## Given records
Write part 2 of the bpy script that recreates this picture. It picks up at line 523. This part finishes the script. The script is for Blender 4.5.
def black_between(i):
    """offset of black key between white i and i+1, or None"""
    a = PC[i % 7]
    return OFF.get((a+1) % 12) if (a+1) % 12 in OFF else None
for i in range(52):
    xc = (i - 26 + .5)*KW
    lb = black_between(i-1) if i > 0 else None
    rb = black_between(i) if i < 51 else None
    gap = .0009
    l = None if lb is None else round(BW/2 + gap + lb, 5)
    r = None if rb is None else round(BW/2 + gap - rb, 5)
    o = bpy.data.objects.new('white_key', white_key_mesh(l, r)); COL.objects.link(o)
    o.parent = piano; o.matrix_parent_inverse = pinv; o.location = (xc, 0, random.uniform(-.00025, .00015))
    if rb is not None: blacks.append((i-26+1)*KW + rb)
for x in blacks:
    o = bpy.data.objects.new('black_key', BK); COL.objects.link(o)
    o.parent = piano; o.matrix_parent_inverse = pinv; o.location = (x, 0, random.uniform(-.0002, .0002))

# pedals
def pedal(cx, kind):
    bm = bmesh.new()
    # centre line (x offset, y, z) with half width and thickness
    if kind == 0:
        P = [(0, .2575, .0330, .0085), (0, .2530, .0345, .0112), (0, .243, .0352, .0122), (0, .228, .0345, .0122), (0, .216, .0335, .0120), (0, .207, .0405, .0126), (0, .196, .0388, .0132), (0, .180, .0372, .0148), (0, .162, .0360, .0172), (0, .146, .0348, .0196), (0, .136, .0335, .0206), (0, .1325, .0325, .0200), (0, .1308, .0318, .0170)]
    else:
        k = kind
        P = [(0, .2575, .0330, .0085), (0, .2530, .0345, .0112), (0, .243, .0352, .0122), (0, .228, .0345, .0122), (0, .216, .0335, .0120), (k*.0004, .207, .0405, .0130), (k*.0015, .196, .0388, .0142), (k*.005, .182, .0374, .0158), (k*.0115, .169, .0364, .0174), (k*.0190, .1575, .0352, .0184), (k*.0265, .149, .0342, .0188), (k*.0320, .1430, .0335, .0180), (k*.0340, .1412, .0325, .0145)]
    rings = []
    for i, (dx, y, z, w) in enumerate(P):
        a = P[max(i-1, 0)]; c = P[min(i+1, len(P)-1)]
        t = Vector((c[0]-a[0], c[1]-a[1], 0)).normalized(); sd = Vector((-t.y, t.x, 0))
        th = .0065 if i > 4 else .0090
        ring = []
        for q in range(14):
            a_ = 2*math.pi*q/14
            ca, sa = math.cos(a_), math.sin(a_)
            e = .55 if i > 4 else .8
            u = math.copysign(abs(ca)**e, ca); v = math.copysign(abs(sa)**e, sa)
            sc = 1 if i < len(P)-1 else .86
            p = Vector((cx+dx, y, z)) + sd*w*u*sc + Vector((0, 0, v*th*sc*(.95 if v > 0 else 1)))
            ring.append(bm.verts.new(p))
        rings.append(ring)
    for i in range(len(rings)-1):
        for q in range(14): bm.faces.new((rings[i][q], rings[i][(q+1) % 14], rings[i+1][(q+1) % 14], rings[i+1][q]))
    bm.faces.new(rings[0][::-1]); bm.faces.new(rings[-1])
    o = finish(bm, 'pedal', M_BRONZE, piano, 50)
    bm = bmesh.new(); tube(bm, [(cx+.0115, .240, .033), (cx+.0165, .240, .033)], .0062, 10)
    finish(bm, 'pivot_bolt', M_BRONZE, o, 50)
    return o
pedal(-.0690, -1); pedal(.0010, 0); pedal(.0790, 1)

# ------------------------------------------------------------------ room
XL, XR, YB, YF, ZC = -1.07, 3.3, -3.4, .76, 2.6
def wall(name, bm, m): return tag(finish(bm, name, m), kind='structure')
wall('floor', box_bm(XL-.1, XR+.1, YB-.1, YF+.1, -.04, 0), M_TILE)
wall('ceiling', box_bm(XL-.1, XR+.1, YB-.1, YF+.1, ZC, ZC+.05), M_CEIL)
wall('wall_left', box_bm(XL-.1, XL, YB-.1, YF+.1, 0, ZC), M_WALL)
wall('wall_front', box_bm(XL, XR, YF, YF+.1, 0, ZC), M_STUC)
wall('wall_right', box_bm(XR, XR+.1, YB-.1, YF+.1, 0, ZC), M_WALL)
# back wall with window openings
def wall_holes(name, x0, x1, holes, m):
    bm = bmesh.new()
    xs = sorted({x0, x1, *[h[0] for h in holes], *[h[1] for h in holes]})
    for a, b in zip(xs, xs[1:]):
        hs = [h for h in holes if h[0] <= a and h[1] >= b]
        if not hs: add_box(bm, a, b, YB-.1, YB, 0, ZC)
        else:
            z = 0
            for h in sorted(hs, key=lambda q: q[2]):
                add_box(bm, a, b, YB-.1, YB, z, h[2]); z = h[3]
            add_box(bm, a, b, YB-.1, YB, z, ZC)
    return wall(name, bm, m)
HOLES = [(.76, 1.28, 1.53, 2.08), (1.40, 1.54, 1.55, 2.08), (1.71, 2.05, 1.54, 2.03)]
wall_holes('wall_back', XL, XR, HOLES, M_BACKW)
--
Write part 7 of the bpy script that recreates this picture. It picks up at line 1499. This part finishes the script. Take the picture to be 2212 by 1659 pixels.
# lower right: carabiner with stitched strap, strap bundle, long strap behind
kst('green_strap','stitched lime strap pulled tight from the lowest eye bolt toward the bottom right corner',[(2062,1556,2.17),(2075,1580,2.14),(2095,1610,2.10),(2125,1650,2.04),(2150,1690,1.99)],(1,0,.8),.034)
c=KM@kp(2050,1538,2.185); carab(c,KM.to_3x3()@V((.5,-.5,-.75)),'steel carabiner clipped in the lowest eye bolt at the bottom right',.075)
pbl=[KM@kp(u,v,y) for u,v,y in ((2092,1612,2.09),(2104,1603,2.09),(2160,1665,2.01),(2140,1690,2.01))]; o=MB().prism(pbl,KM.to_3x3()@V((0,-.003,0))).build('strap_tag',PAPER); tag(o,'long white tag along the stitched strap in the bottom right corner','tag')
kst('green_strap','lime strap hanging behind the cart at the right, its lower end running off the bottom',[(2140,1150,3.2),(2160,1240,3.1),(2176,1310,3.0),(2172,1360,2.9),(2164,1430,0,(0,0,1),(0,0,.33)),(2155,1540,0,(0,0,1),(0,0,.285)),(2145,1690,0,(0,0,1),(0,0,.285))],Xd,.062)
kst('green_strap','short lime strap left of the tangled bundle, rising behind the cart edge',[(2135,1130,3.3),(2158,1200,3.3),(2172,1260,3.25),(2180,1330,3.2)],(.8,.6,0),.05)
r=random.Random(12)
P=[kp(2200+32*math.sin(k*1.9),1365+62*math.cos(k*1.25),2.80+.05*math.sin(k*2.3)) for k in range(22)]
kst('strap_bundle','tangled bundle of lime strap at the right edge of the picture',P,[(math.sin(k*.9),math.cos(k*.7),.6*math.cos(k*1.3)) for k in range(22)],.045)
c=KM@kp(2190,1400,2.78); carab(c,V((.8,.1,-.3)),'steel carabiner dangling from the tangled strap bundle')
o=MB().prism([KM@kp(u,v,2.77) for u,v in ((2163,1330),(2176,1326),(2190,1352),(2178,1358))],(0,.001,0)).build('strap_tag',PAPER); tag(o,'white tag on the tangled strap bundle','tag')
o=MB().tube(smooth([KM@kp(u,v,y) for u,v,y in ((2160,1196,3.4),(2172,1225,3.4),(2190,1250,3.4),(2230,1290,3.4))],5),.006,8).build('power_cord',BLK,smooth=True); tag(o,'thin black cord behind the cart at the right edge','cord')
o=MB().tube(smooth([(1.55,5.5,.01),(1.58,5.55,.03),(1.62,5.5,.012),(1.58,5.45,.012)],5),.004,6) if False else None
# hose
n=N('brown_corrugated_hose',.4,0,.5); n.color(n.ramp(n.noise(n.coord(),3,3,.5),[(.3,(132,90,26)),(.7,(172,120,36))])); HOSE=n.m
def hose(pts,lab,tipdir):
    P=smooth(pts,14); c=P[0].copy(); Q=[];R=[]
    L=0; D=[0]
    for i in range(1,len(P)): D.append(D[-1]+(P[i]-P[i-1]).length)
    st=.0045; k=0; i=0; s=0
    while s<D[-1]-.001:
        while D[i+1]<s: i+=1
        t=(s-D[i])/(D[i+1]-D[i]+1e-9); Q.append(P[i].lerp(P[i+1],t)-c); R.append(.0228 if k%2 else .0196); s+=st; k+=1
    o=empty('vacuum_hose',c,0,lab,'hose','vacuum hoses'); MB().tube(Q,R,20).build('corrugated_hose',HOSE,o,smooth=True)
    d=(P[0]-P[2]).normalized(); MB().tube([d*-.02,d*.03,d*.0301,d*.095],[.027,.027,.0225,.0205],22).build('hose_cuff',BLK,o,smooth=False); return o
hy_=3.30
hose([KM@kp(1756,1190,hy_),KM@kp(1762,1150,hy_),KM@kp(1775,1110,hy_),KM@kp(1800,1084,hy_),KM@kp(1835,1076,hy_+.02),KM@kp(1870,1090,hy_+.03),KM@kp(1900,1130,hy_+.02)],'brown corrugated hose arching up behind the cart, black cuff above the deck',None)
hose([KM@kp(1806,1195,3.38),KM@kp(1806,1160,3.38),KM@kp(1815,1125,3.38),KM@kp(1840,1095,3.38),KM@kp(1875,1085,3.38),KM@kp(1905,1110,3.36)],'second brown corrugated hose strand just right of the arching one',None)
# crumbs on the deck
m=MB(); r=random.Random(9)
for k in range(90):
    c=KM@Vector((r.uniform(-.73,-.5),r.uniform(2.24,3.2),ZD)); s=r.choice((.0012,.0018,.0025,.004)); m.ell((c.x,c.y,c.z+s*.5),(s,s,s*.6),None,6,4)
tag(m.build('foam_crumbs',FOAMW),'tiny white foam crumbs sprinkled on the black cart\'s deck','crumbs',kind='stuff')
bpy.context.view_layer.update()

## Exercise
Show all lines from the data above in which the word "part" appears.

## Response for this exercise
Write part 2 of the bpy script that recreates this picture. It picks up at line 523. This part finishes the script. The script is for Blender 4.5.
Write part 7 of the bpy script that recreates this picture. It picks up at line 1499. This part finishes the script. Take the picture to be 2212 by 1659 pixels.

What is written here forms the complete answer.